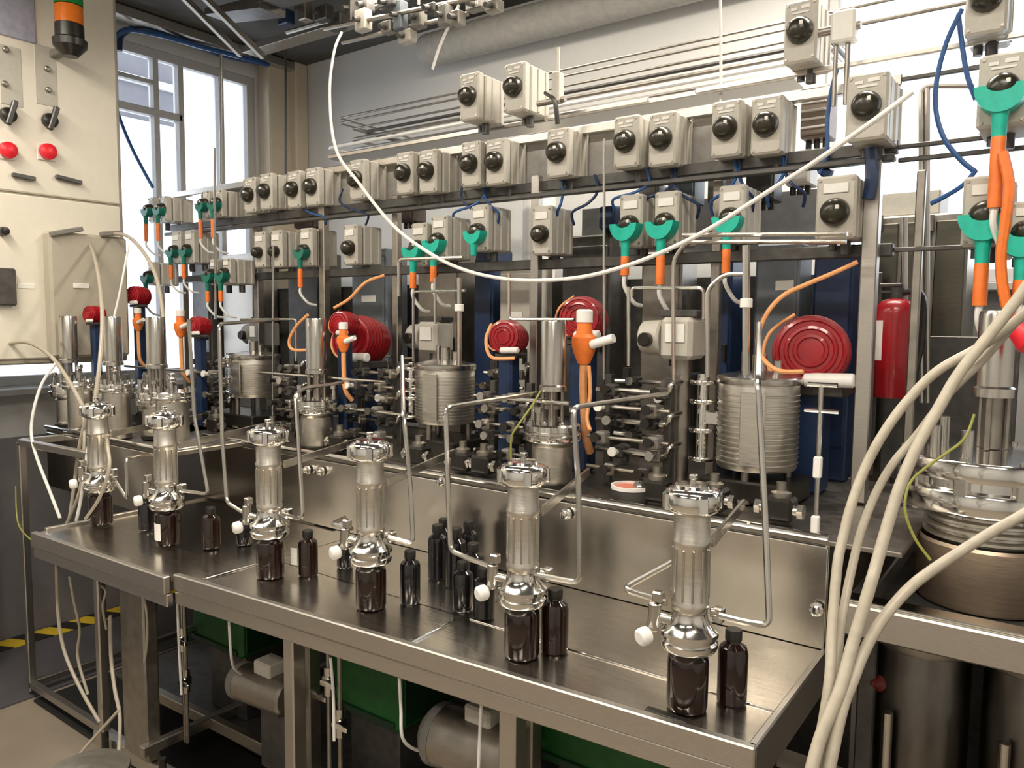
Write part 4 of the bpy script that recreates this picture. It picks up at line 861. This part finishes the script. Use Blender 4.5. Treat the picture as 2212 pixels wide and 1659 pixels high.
for k in range(4): q.lathe([(.121, 0), (.130, .004), (.130, .010), (.121, .014)], (0, 0, T*(.43+.055*k)), seg=44)
part('neck_hoops', q, JACKET, kt, world=False)
q = MB(); q.lathe([(.12, T*.64), (.186, T*.64), (.19, T*.66), (.19, T*.76), (.186, T*.78), (.17, T*.79), (.17, T*.84), (.188, T*.85), (.190, T*.87), (.190, T*.95), (.186, T*.97), (.10, T*.985), (0, T)], seg=52); fl = part('lid_flange', q, POLISH, kt, world=False)
for k in range(10):
    a = 2*math.pi*k/10+.1; part('clamp_bolt', MB().box((.178*math.cos(a), .178*math.sin(a), T*.80), (.022, .03, T*.30), .004, rz=a).cyl((.178*math.cos(a), .178*math.sin(a), T*.62), (.178*math.cos(a), .178*math.sin(a), T*.99), .007, seg=8), STEEL, fl, world=False)
SP = at(2148, 700, y=KY)
q = MB(); q.cyl((0, 0, T), (0, 0, T+.13), .020, seg=16)
for a in (.4, 2.5, 4.5): q.cyl((.03*math.cos(a), .03*math.sin(a), T), (.03*math.cos(a), .03*math.sin(a), T+.13), .007, seg=8)
part('stirrer_cage', q, DULL, kt, world=False)
q = MB(); q.lathe([(0, T+.12), (.044, T+.12), (.044, T+.14), (.039, T+.145), (.039, SP.z-L0+.02), (.036, SP.z-L0+.03), (0, SP.z-L0+.03)], seg=28); part('magnetic_drive', q, STEEL, kt, world=False)
for a, hgt in ((2.6, .06), (3.6, .05), (4.4, .05)): part('lid_port', MB().cyl((.12*math.cos(a), .12*math.sin(a), T*.97), (.12*math.cos(a), .12*math.sin(a), T+hgt), .013, seg=12), STEEL, kt, world=False)
for px, y, nm in ((1985, 2.02, 'left'), (1, 2.03, 'right'), (2, 2.02, 'outermost')):
    P = at(1985, 1550, y=y)+Vector((.23*(px if px < 3 else 0), 0, 0))
    t = thing('steel_drum', 'dark steel drum standing under the right-hand bench, %s one' % nm, 'drum', (P.x, y, 0), 0, 'drums under the right-hand bench')
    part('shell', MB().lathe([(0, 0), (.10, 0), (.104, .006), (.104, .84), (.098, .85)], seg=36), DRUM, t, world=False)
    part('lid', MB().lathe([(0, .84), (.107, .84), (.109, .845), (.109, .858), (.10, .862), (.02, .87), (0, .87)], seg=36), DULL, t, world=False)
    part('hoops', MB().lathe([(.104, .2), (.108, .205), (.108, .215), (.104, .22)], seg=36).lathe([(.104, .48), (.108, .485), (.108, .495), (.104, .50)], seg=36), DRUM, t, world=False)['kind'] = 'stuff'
    part('feed_pipe', MB().cyl((-.05, -.115, .02), (-.05, -.118, .70), .012, seg=14), STEEL, t, 'bright upright pipe', world=False)
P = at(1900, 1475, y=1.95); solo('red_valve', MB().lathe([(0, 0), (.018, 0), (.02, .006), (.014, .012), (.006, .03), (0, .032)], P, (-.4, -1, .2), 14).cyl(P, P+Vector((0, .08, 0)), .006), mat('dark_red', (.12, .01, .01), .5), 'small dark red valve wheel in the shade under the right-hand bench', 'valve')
P = at(1990, 700, y=2.78); Pq = at(1880, 470, y=2.78); Pw = at(2095, 470, y=2.78)
te = thing('steel_enclosure', 'tall dark stainless enclosure under the right window, behind the red extinguisher', 'cabinet', ((Pq.x+Pw.x)/2, 2.9, 0))
part('case', MB().box(((Pq.x+Pw.x)/2, 2.93, Pq.z/2), (Pw.x-Pq.x, .30, Pq.z), .006), DULL, te)
for i in range(3):
    xx = Pq.x+(Pw.x-Pq.x)*(i+.5)/3; part('door_panel', MB().box((xx, 2.772, Pq.z/2+.1), ((Pw.x-Pq.x)/3-.012, .012, Pq.z-.25), .003), mat('dark_steel_door', (.16, .15, .12), .3, 1, .03, 30, .1, (1, 1, 10)), te)
for px in (1900, 2010): P = at(px, 500, y=2.77); part('hinge', MB().cyl((P.x, 2.76, P.z), (P.x, 2.76, P.z+.05), .012, seg=10), DULL, te)
part('top_housing', MB().box(((Pq.x*.6+Pw.x*.4), 2.9, Pq.z+.04), ((Pw.x-Pq.x)*.6, .2, .08), .005), GREY, te)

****

**Task directions:** Go through the preceding material and copy each line that has the word "bench".

**The output:**
    t = thing('steel_drum', 'dark steel drum standing under the right-hand bench, %s one' % nm, 'drum', (P.x, y, 0), 0, 'drums under the right-hand bench')
P = at(1900, 1475, y=1.95); solo('red_valve', MB().lathe([(0, 0), (.018, 0), (.02, .006), (.014, .012), (.006, .03), (0, .032)], P, (-.4, -1, .2), 14).cyl(P, P+Vector((0, .08, 0)), .006), mat('dark_red', (.12, .01, .01), .5), 'small dark red valve wheel in the shade under the right-hand bench', 'valve')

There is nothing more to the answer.